Ich zweifle nicht daran, daß Mathematiker von Geist und Gelehrsamkeit mir bei-stimmen werden, wenn sie — da die Philosophie dies vor allem fordert — nicht oberflächlich, sondern gründlich die Beweise, die ich für meine Ansicht in diesem Werke beibringe, durchgehen und bei sich überdenken wollen.
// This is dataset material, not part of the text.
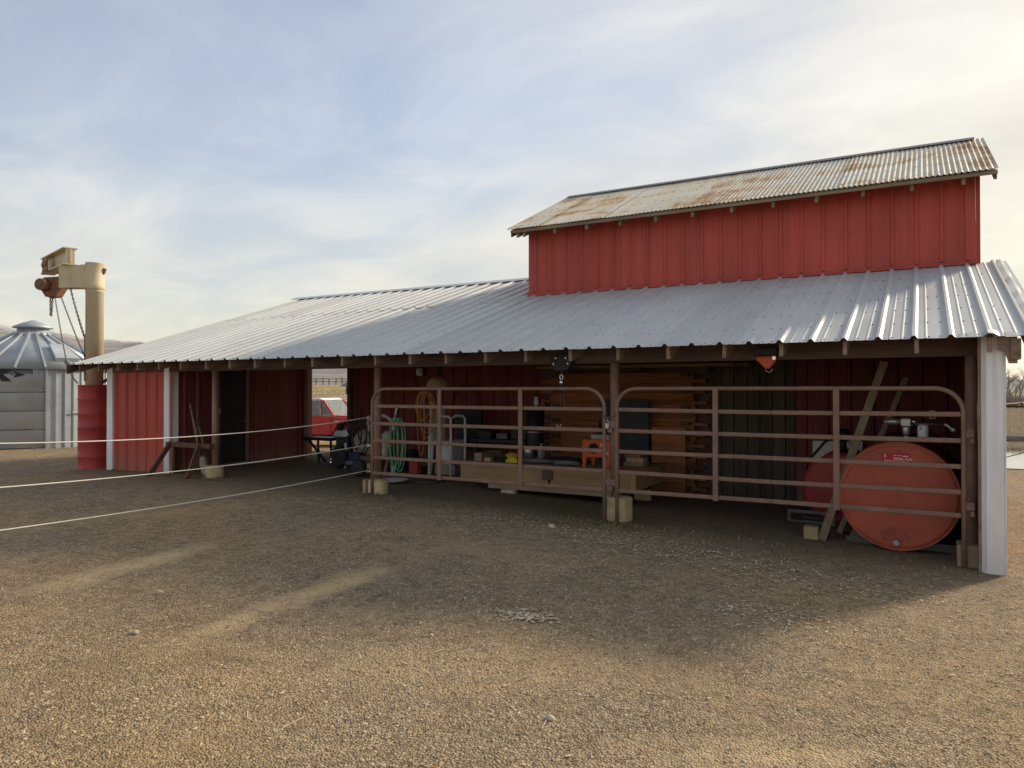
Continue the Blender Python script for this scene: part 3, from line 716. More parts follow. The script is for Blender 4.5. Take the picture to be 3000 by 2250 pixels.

Damit aber Gelehrte und Ungelehrte gleichmäßig sehen, daß ich durchaus niemandes Urteil scheue, so habe ich Deiner Heiligkeit lieber als irgendeinem andern diese meine Untersuchungen widmen mögen; und zwar deshalb, weil Du auch in diesem so entlegenen Winkel der Erde, in dem ich lebe, durch die Würde Deines Amtes wie durch die Liebe zu allen Wissenschaften und auch zur Mathematik hochgefeiert bist, so daß Du durch Dein Ansehen und Urteil mich vor dem Biß der Verleumder schützen kannst, wiewohl das Sprichwort sagt, daß es kein Mittel gebe gegen den Biß der Sykophanten .. .[...]
1. Die Drucklegung des Werkes wurde 1543 von Kopernikus' Schüler, dem Wittenberger Professor J. Rheticus besorgt, der auch in eigenen Schriften um die Verbreitung der kopernikanischen Gedanken bemüht war.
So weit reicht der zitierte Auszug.